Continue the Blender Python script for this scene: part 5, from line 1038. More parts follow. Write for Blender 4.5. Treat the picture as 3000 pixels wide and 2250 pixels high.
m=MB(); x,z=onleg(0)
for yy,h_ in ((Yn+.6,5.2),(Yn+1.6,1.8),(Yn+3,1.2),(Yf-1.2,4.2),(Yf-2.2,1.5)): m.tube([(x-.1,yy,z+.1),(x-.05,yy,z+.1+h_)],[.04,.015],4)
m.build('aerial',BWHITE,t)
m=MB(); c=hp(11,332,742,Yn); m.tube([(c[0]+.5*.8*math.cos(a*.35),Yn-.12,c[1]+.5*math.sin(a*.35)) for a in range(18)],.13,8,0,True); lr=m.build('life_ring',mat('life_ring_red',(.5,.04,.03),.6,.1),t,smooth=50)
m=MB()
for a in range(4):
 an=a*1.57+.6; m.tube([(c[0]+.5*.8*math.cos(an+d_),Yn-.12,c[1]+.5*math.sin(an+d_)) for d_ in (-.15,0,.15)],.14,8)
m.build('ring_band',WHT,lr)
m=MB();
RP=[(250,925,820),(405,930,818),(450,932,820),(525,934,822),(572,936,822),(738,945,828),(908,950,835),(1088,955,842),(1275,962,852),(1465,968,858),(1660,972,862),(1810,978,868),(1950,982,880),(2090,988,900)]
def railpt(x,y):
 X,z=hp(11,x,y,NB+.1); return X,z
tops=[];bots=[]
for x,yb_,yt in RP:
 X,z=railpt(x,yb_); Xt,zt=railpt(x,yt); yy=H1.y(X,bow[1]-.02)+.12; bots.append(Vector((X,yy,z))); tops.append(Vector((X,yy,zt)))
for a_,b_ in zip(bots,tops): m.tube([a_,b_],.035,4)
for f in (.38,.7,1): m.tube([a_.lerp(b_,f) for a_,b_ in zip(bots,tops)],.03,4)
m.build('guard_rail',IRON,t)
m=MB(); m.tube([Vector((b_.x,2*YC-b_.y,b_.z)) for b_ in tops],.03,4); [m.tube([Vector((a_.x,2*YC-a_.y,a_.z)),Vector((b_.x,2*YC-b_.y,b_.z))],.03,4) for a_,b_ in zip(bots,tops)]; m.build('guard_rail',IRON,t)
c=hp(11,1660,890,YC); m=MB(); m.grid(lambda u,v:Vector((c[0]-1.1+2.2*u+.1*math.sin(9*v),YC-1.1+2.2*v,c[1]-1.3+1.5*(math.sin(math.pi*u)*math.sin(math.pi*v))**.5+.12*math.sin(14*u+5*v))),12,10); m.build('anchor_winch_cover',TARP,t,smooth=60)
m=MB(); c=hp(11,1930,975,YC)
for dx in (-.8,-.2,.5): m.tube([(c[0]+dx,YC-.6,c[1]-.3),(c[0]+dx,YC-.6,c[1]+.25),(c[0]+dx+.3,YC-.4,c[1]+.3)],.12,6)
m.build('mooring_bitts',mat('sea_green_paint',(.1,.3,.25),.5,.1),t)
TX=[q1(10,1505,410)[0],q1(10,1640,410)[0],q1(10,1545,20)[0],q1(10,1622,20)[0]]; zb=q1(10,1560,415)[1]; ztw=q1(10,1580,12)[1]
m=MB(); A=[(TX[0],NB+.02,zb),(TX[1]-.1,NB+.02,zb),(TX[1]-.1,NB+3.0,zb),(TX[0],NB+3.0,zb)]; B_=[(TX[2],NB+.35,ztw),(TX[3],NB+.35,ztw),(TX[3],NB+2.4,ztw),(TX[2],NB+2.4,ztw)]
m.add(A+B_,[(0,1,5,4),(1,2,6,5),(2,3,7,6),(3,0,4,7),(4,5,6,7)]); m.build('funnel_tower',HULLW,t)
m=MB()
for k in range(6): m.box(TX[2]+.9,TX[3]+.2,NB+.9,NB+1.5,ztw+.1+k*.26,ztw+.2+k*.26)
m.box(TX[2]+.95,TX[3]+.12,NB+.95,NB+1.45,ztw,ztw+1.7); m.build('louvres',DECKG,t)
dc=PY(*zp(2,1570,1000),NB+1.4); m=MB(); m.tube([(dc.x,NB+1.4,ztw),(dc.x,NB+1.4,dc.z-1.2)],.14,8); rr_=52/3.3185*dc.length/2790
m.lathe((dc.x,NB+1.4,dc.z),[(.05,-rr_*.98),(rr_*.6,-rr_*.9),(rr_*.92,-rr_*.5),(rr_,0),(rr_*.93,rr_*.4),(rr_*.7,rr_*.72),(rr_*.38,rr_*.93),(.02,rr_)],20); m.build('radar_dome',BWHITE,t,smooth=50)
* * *
### What this task involves:
Make an exact copy of the data above.

### Answer to this task:
Continue the Blender Python script for this scene: part 5, from line 1038. More parts follow. Write for Blender 4.5. Treat the picture as 3000 pixels wide and 2250 pixels high.
m=MB(); x,z=onleg(0)
for yy,h_ in ((Yn+.6,5.2),(Yn+1.6,1.8),(Yn+3,1.2),(Yf-1.2,4.2),(Yf-2.2,1.5)): m.tube([(x-.1,yy,z+.1),(x-.05,yy,z+.1+h_)],[.04,.015],4)
m.build('aerial',BWHITE,t)
m=MB(); c=hp(11,332,742,Yn); m.tube([(c[0]+.5*.8*math.cos(a*.35),Yn-.12,c[1]+.5*math.sin(a*.35)) for a in range(18)],.13,8,0,True); lr=m.build('life_ring',mat('life_ring_red',(.5,.04,.03),.6,.1),t,smooth=50)
m=MB()
for a in range(4):
 an=a*1.57+.6; m.tube([(c[0]+.5*.8*math.cos(an+d_),Yn-.12,c[1]+.5*math.sin(an+d_)) for d_ in (-.15,0,.15)],.14,8)
m.build('ring_band',WHT,lr)
m=MB();
RP=[(250,925,820),(405,930,818),(450,932,820),(525,934,822),(572,936,822),(738,945,828),(908,950,835),(1088,955,842),(1275,962,852),(1465,968,858),(1660,972,862),(1810,978,868),(1950,982,880),(2090,988,900)]
def railpt(x,y):
 X,z=hp(11,x,y,NB+.1); return X,z
tops=[];bots=[]
for x,yb_,yt in RP:
 X,z=railpt(x,yb_); Xt,zt=railpt(x,yt); yy=H1.y(X,bow[1]-.02)+.12; bots.append(Vector((X,yy,z))); tops.append(Vector((X,yy,zt)))
for a_,b_ in zip(bots,tops): m.tube([a_,b_],.035,4)
for f in (.38,.7,1): m.tube([a_.lerp(b_,f) for a_,b_ in zip(bots,tops)],.03,4)
m.build('guard_rail',IRON,t)
m=MB(); m.tube([Vector((b_.x,2*YC-b_.y,b_.z)) for b_ in tops],.03,4); [m.tube([Vector((a_.x,2*YC-a_.y,a_.z)),Vector((b_.x,2*YC-b_.y,b_.z))],.03,4) for a_,b_ in zip(bots,tops)]; m.build('guard_rail',IRON,t)
c=hp(11,1660,890,YC); m=MB(); m.grid(lambda u,v:Vector((c[0]-1.1+2.2*u+.1*math.sin(9*v),YC-1.1+2.2*v,c[1]-1.3+1.5*(math.sin(math.pi*u)*math.sin(math.pi*v))**.5+.12*math.sin(14*u+5*v))),12,10); m.build('anchor_winch_cover',TARP,t,smooth=60)
m=MB(); c=hp(11,1930,975,YC)
for dx in (-.8,-.2,.5): m.tube([(c[0]+dx,YC-.6,c[1]-.3),(c[0]+dx,YC-.6,c[1]+.25),(c[0]+dx+.3,YC-.4,c[1]+.3)],.12,6)
m.build('mooring_bitts',mat('sea_green_paint',(.1,.3,.25),.5,.1),t)
TX=[q1(10,1505,410)[0],q1(10,1640,410)[0],q1(10,1545,20)[0],q1(10,1622,20)[0]]; zb=q1(10,1560,415)[1]; ztw=q1(10,1580,12)[1]
m=MB(); A=[(TX[0],NB+.02,zb),(TX[1]-.1,NB+.02,zb),(TX[1]-.1,NB+3.0,zb),(TX[0],NB+3.0,zb)]; B_=[(TX[2],NB+.35,ztw),(TX[3],NB+.35,ztw),(TX[3],NB+2.4,ztw),(TX[2],NB+2.4,ztw)]
m.add(A+B_,[(0,1,5,4),(1,2,6,5),(2,3,7,6),(3,0,4,7),(4,5,6,7)]); m.build('funnel_tower',HULLW,t)
m=MB()
for k in range(6): m.box(TX[2]+.9,TX[3]+.2,NB+.9,NB+1.5,ztw+.1+k*.26,ztw+.2+k*.26)
m.box(TX[2]+.95,TX[3]+.12,NB+.95,NB+1.45,ztw,ztw+1.7); m.build('louvres',DECKG,t)
dc=PY(*zp(2,1570,1000),NB+1.4); m=MB(); m.tube([(dc.x,NB+1.4,ztw),(dc.x,NB+1.4,dc.z-1.2)],.14,8); rr_=52/3.3185*dc.length/2790
m.lathe((dc.x,NB+1.4,dc.z),[(.05,-rr_*.98),(rr_*.6,-rr_*.9),(rr_*.92,-rr_*.5),(rr_,0),(rr_*.93,rr_*.4),(rr_*.7,rr_*.72),(rr_*.38,rr_*.93),(.02,rr_)],20); m.build('radar_dome',BWHITE,t,smooth=50)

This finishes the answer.